To do - Copy out exactly the lines from the start of the data to the line containing "scn.camera = camo". Include both.

◆ ◆ ◆ ◆

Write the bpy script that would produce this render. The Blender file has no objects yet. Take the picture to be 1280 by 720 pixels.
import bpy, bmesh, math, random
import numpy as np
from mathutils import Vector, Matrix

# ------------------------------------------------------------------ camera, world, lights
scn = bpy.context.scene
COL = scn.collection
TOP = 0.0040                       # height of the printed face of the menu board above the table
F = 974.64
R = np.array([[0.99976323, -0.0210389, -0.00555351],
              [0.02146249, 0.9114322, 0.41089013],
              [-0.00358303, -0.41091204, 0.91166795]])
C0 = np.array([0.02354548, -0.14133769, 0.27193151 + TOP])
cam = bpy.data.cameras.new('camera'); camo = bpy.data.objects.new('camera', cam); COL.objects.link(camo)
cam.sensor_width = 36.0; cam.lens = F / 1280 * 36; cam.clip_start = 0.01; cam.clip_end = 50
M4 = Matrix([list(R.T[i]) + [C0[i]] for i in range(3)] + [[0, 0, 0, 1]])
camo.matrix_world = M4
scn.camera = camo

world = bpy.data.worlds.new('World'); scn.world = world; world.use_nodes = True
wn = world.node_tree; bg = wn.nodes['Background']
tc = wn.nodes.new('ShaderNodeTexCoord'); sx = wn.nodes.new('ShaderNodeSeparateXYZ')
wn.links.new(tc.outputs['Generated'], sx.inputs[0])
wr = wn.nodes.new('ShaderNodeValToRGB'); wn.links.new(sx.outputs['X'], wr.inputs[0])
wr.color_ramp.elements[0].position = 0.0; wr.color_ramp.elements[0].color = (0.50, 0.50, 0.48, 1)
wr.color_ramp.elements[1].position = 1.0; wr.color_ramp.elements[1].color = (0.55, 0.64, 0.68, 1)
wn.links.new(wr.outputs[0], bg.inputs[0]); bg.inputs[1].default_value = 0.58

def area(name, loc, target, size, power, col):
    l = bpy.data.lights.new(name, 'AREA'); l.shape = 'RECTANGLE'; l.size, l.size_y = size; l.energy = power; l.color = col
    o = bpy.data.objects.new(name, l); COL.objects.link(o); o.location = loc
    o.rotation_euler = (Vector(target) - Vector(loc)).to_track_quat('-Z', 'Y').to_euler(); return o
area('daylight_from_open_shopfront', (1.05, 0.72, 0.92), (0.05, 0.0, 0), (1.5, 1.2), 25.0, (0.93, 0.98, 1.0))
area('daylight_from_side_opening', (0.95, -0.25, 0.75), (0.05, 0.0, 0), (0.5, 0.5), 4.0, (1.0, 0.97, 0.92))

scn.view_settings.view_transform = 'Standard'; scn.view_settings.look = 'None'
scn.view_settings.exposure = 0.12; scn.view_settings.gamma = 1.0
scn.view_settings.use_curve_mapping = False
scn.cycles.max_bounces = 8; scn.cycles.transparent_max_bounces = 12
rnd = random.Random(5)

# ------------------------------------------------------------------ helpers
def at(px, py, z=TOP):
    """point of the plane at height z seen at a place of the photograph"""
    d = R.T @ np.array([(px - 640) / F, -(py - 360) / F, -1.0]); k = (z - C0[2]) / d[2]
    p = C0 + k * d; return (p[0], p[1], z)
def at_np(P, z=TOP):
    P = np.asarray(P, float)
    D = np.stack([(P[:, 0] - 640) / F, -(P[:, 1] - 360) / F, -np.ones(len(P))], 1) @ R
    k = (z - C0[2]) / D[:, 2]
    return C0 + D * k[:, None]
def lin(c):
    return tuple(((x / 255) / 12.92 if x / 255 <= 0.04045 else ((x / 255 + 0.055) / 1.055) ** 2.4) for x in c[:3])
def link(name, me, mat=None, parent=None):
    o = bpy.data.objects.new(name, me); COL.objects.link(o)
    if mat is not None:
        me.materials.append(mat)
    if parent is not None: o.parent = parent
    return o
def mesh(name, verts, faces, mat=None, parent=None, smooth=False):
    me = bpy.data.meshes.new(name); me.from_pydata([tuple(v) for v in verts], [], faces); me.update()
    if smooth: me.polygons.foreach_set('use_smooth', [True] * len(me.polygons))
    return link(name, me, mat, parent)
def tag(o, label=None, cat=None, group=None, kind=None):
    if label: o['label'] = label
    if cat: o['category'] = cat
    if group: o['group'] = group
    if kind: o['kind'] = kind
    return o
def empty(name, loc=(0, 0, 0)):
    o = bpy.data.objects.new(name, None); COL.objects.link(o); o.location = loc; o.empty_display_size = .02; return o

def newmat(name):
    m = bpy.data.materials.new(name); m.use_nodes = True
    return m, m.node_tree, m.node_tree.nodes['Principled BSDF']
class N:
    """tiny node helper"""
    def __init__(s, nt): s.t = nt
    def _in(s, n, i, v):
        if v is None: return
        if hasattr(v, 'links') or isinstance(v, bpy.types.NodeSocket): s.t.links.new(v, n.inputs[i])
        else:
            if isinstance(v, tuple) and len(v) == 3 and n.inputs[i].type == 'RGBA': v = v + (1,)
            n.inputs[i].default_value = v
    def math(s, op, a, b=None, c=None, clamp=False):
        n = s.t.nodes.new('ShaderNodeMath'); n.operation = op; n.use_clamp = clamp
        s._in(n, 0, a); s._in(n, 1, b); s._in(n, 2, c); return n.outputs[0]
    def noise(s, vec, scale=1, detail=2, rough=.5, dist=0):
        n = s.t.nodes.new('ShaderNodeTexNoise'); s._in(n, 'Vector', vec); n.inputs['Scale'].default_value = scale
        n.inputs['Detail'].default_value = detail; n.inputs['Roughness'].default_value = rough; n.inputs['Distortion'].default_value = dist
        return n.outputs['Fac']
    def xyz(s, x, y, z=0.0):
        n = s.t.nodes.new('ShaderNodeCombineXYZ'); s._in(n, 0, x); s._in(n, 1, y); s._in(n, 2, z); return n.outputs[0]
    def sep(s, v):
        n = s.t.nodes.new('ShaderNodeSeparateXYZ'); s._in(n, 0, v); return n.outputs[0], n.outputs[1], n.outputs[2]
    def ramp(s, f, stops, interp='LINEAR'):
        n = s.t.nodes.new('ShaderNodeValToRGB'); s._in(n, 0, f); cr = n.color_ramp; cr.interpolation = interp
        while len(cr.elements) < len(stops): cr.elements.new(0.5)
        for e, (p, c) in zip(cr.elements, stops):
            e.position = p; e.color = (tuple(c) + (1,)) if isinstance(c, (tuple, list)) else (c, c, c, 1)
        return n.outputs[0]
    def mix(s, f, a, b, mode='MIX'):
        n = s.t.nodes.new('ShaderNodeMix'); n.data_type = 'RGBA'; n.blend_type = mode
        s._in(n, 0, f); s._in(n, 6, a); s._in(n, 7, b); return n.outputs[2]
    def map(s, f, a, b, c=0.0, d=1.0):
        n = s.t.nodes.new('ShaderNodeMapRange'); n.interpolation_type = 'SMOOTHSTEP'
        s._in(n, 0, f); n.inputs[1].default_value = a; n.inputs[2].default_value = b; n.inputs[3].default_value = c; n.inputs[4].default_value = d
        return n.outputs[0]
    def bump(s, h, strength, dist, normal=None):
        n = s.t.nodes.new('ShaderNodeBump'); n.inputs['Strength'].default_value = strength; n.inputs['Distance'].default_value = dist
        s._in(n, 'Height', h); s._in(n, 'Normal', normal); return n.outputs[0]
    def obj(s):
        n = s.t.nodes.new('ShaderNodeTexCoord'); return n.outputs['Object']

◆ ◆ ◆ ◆

Output of the exercise -
Write the bpy script that would produce this render. The Blender file has no objects yet. Take the picture to be 1280 by 720 pixels.
import bpy, bmesh, math, random
import numpy as np
from mathutils import Vector, Matrix

# ------------------------------------------------------------------ camera, world, lights
scn = bpy.context.scene
COL = scn.collection
TOP = 0.0040                       # height of the printed face of the menu board above the table
F = 974.64
R = np.array([[0.99976323, -0.0210389, -0.00555351],
              [0.02146249, 0.9114322, 0.41089013],
              [-0.00358303, -0.41091204, 0.91166795]])
C0 = np.array([0.02354548, -0.14133769, 0.27193151 + TOP])
cam = bpy.data.cameras.new('camera'); camo = bpy.data.objects.new('camera', cam); COL.objects.link(camo)
cam.sensor_width = 36.0; cam.lens = F / 1280 * 36; cam.clip_start = 0.01; cam.clip_end = 50
M4 = Matrix([list(R.T[i]) + [C0[i]] for i in range(3)] + [[0, 0, 0, 1]])
camo.matrix_world = M4
scn.camera = camo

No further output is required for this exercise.